§ AVAILABLE DATA
• • • • • • •
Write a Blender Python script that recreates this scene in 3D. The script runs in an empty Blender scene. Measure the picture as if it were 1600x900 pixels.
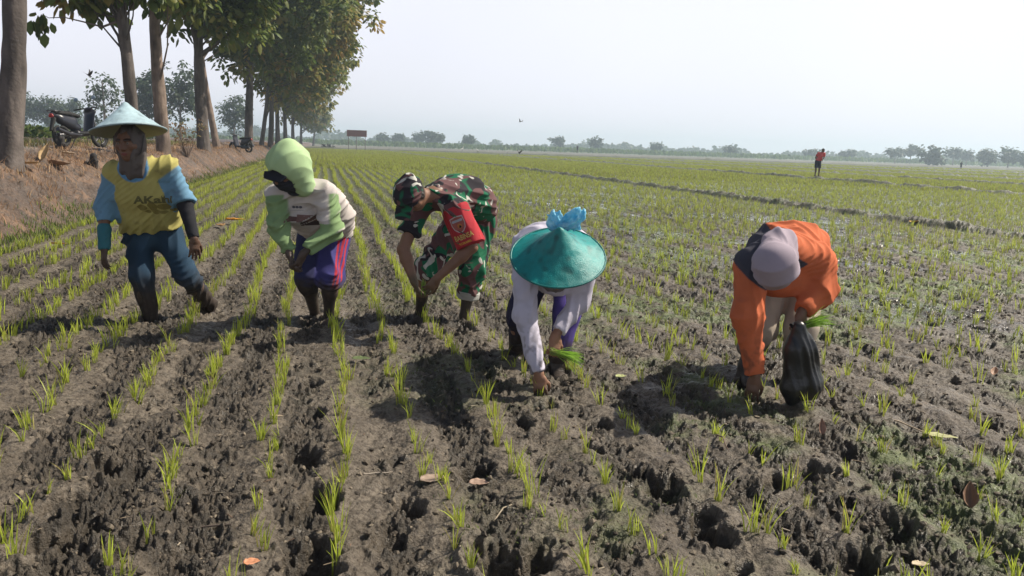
import bpy, math, random
import numpy as np
from mathutils import Vector, Matrix
from mathutils.bvhtree import BVHTree

# ------------------------------------------------------------------ camera, world, sun
SC = bpy.context.scene
FPX = 1209.0
CAMZ = 1.3
PITCH = math.atan(218.5/FPX)
ROLL = math.atan(0.033)
_F = np.array([0, math.cos(PITCH), -math.sin(PITCH)])
_r0 = np.array([1.0, 0, 0]); _u0 = np.array([0, math.sin(PITCH), math.cos(PITCH)])
_R = math.cos(ROLL)*_r0 + math.sin(ROLL)*_u0
_U = math.cos(ROLL)*_u0 - math.sin(ROLL)*_r0
cam_d = bpy.data.cameras.new('camera'); cam = bpy.data.objects.new('camera', cam_d)
SC.collection.objects.link(cam); SC.camera = cam
cam_d.sensor_width = 36; cam_d.lens = 36*FPX/1600.0
cam_d.clip_start = 0.05; cam_d.clip_end = 12000
M = Matrix(((_R[0], _U[0], -_F[0], 0), (_R[1], _U[1], -_F[1], 0), (_R[2], _U[2], -_F[2], CAMZ), (0, 0, 0, 1)))
cam.matrix_world = M

SUN_AZ = math.atan2(0.945, 0.33)      # clockwise from +Y
SUN_EL = math.radians(48)
w = bpy.data.worlds.new('World'); SC.world = w; w.use_nodes = True
nt = w.node_tree; nt.nodes.clear()
sky = nt.nodes.new('ShaderNodeTexSky'); sky.sky_type = 'NISHITA'; sky.sun_disc = False
sky.sun_elevation = SUN_EL; sky.sun_rotation = SUN_AZ
sky.air_density = 1.0; sky.dust_density = 3.0; sky.ozone_density = 1.0; sky.altitude = 0
bg = nt.nodes.new('ShaderNodeBackground'); bg.inputs['Strength'].default_value = 0.06
# thin high veil of cloud that whitens the whole sky
tc = nt.nodes.new('ShaderNodeTexCoord'); nz = nt.nodes.new('ShaderNodeTexNoise')
nz.inputs['Scale'].default_value = 1.3; nz.inputs['Detail'].default_value = 3
nt.links.new(tc.outputs['Generated'], nz.inputs['Vector'])
mr = nt.nodes.new('ShaderNodeMapRange'); mr.inputs['To Min'].default_value = 0.58; mr.inputs['To Max'].default_value = 0.86
nt.links.new(nz.outputs['Fac'], mr.inputs['Value'])
# the veil thins out towards the zenith
sp = nt.nodes.new('ShaderNodeSeparateXYZ'); nt.links.new(tc.outputs['Generated'], sp.inputs[0])
mz = nt.nodes.new('ShaderNodeMapRange'); mz.interpolation_type = 'SMOOTHSTEP'
mz.inputs['From Min'].default_value = .16; mz.inputs['From Max'].default_value = .42; mz.inputs['To Min'].default_value = 1.0; mz.inputs['To Max'].default_value = 0.0
nt.links.new(sp.outputs['Z'], mz.inputs['Value'])
ml = nt.nodes.new('ShaderNodeMath'); ml.operation = 'MULTIPLY'; nt.links.new(mr.outputs[0], ml.inputs[0]); nt.links.new(mz.outputs[0], ml.inputs[1])
mx = nt.nodes.new('ShaderNodeMix'); mx.data_type = 'RGBA'
mx.inputs['B'].default_value = (15.4, 15.3, 16.8, 1)
nt.links.new(ml.outputs[0], mx.inputs['Factor']); nt.links.new(sky.outputs[0], mx.inputs['A'])
nt.links.new(mx.outputs['Result'], bg.inputs['Color'])
out = nt.nodes.new('ShaderNodeOutputWorld'); nt.links.new(bg.outputs[0], out.inputs['Surface'])

sl = bpy.data.lights.new('sun', 'SUN'); sl.energy = 5.0; sl.angle = math.radians(0.6); sl.color = (1.0, 0.91, 0.77)
so = bpy.data.objects.new('sun', sl); SC.collection.objects.link(so)
SUNV = Vector((math.sin(SUN_AZ)*math.cos(SUN_EL), math.cos(SUN_AZ)*math.cos(SUN_EL), math.sin(SUN_EL)))
so.rotation_euler = SUNV.to_track_quat('Z', 'Y').to_euler(); so.location = (20, 20, 30)
SC.view_settings.view_transform = 'Standard'; SC.view_settings.look = 'None'
SC.view_settings.exposure = 0.42; SC.view_settings.gamma = 1
SC.cycles.max_bounces = 6; SC.cycles.transparent_max_bounces = 8; SC.cycles.volume_bounces = 2
SC.cycles.use_denoising = True
SC.cycles.sample_clamp_indirect = 6.0

# ------------------------------------------------------------------ helpers
rng = np.random.default_rng(7); random.seed(7)
def ray(px, py):
    d = _F*FPX + _R*(px-800) - _U*(py-450)
    return d/np.linalg.norm(d)
def at(px, py, z=0.0):
    d = ray(px, py); k = (z-CAMZ)/d[2]; return np.array([d[0]*k, d[1]*k, z])
def P(px, py, y):
    d = ray(px, py); k = y/d[1]; return np.array([0, 0, CAMZ]) + d*k
def hit(px, py):
    d = ray(px, py); k = np.linspace(1.5, 80, 2600); p = np.array([0, 0, CAMZ])+k[:, None]*d; g = gz(p[:, 0], p[:, 1]); w_ = np.where(p[:, 2] < g)[0]
    i = w_[0] if len(w_) else len(k)-1; return V3(p[i, 0], p[i, 1], g[i])
def proj(p):
    v = np.asarray(p, float) - np.array([0, 0, CAMZ]); z = v@_F
    return 800+FPX*(v@_R)/z, 450-FPX*(v@_U)/z
_vp = ray(505, 221.7); _vp = _vp[:2]/np.linalg.norm(_vp[:2])
TX, TY = _vp            # row direction
SX, SY = _vp[1], -_vp[0]  # lateral (to the right of the rows)
def st(x, y): return x*SX+y*SY, x*TX+y*TY
def xy(s, t): return s*SX+t*TX, s*SY+t*TY

def _hash(ix, iy, iz, seed):
    h = (ix.astype(np.int64)*374761393 + iy.astype(np.int64)*668265263 + iz.astype(np.int64)*2147483647*3 + seed*974634777) & 0xffffffff
    h = ((h ^ (h >> 13))*1274126177) & 0xffffffff
    return (h ^ (h >> 16)) & 0xffffffff
def perlin(x, y, seed=0):
    x0 = np.floor(x); y0 = np.floor(y); fx = x-x0; fy = y-y0
    x0 = x0.astype(np.int64); y0 = y0.astype(np.int64)
    u = fx*fx*fx*(fx*(fx*6-15)+10); v = fy*fy*fy*(fy*(fy*6-15)+10)
    def g(ax, ay, dx, dy):
        a = _hash(ax, ay, ax*0, seed).astype(np.float64)*(2*np.pi/4294967296.0)
        return np.cos(a)*dx+np.sin(a)*dy
    n00 = g(x0, y0, fx, fy); n10 = g(x0+1, y0, fx-1, fy)
    n01 = g(x0, y0+1, fx, fy-1); n11 = g(x0+1, y0+1, fx-1, fy-1)
    return ((n00*(1-u)+n10*u)*(1-v)+(n01*(1-u)+n11*u)*v)*1.5
def vnoise3(p, seed=0):
    f0 = np.floor(p); f = p-f0; i = f0.astype(np.int64); f = f*f*(3-2*f); r = 0
    for dx in (0, 1):
        for dy in (0, 1):
            for dz in (0, 1):
                h = _hash(i[:, 0]+dx, i[:, 1]+dy, i[:, 2]+dz, seed).astype(np.float64)/4294967296.0
                w_ = (f[:, 0] if dx else 1-f[:, 0])*(f[:, 1] if dy else 1-f[:, 1])*(f[:, 2] if dz else 1-f[:, 2])
                r = r+h*w_
    return r*2-1
def sstep(a, b, x):
    t = np.clip((x-a)/(b-a), 0, 1); return t*t*(3-2*t)

def set_attr(me, name, rgb):
    a = me.color_attributes.new(name, 'FLOAT_COLOR', 'POINT')
    c = np.ones((len(rgb), 4), np.float32); c[:, :3] = rgb
    a.data.foreach_set('color', c.ravel())
def mesh_np(name, V, faces, mats=(), smooth=True, mat_idx=None, attrs=None):
    """faces: (n,3) or (n,4) int array, or list of such arrays"""
    me = bpy.data.meshes.new(name)
    V = np.ascontiguousarray(V, np.float32)
    fl = faces if isinstance(faces, (list, tuple)) else [faces]
    fl = [np.asarray(f, np.int32) for f in fl if len(f)]
    tot = np.concatenate([np.full(len(f), f.shape[1], np.int32) for f in fl])
    loops = np.concatenate([f.ravel() for f in fl])
    me.vertices.add(len(V)); me.vertices.foreach_set('co', V.ravel())
    me.loops.add(len(loops)); me.loops.foreach_set('vertex_index', loops)
    me.polygons.add(len(tot)); st_ = np.concatenate([[0], np.cumsum(tot)[:-1]]).astype(np.int32)
    me.polygons.foreach_set('loop_start', st_)
    if mat_idx is not None: me.polygons.foreach_set('material_index', np.asarray(mat_idx, np.int32))
    me.update(calc_edges=True)
    me.polygons.foreach_set('use_smooth', np.full(len(tot), smooth, bool))
    for m in mats: me.materials.append(m)
    if attrs:
        for k, v in attrs.items(): set_attr(me, k, v)
    me.validate(verbose=False)
    return me
def link(name, me, parent=None, loc=None):
    o = bpy.data.objects.new(name, me); SC.collection.objects.link(o)
    if parent is not None: o.parent = parent
    if loc is not None: o.location = loc
    return o
def tag(o, label=None, cat=None, group=None, kind=None):
    if label: o['label'] = label
    if cat: o['category'] = cat
    if group: o['group'] = group
    if kind: o['kind'] = kind
    return o
def empty(name, loc=(0, 0, 0), rz=0.0):
    o = bpy.data.objects.new(name, None); SC.collection.objects.link(o)
    o.location = tuple(float(c) for c in loc); o.rotation_euler = (0, 0, rz); o.empty_display_size = 0.1
    return o
def copy_tree(o, parent=None):
    c = o.copy(); SC.collection.objects.link(c); c.parent = parent
    for ch in list(o.children): copy_tree(ch, c)
    return c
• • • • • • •
§ WHAT NEEDS TO BE DONE
Pictures stay out. Repeat only the lines from the beginning of the data through the line that has "cam.matrix_world = M".

§ RESULT OF THIS EXERCISE
Write a Blender Python script that recreates this scene in 3D. The script runs in an empty Blender scene. Measure the picture as if it were 1600x900 pixels.
import bpy, math, random
import numpy as np
from mathutils import Vector, Matrix
from mathutils.bvhtree import BVHTree

# ------------------------------------------------------------------ camera, world, sun
SC = bpy.context.scene
FPX = 1209.0
CAMZ = 1.3
PITCH = math.atan(218.5/FPX)
ROLL = math.atan(0.033)
_F = np.array([0, math.cos(PITCH), -math.sin(PITCH)])
_r0 = np.array([1.0, 0, 0]); _u0 = np.array([0, math.sin(PITCH), math.cos(PITCH)])
_R = math.cos(ROLL)*_r0 + math.sin(ROLL)*_u0
_U = math.cos(ROLL)*_u0 - math.sin(ROLL)*_r0
cam_d = bpy.data.cameras.new('camera'); cam = bpy.data.objects.new('camera', cam_d)
SC.collection.objects.link(cam); SC.camera = cam
cam_d.sensor_width = 36; cam_d.lens = 36*FPX/1600.0
cam_d.clip_start = 0.05; cam_d.clip_end = 12000
M = Matrix(((_R[0], _U[0], -_F[0], 0), (_R[1], _U[1], -_F[1], 0), (_R[2], _U[2], -_F[2], CAMZ), (0, 0, 0, 1)))
cam.matrix_world = M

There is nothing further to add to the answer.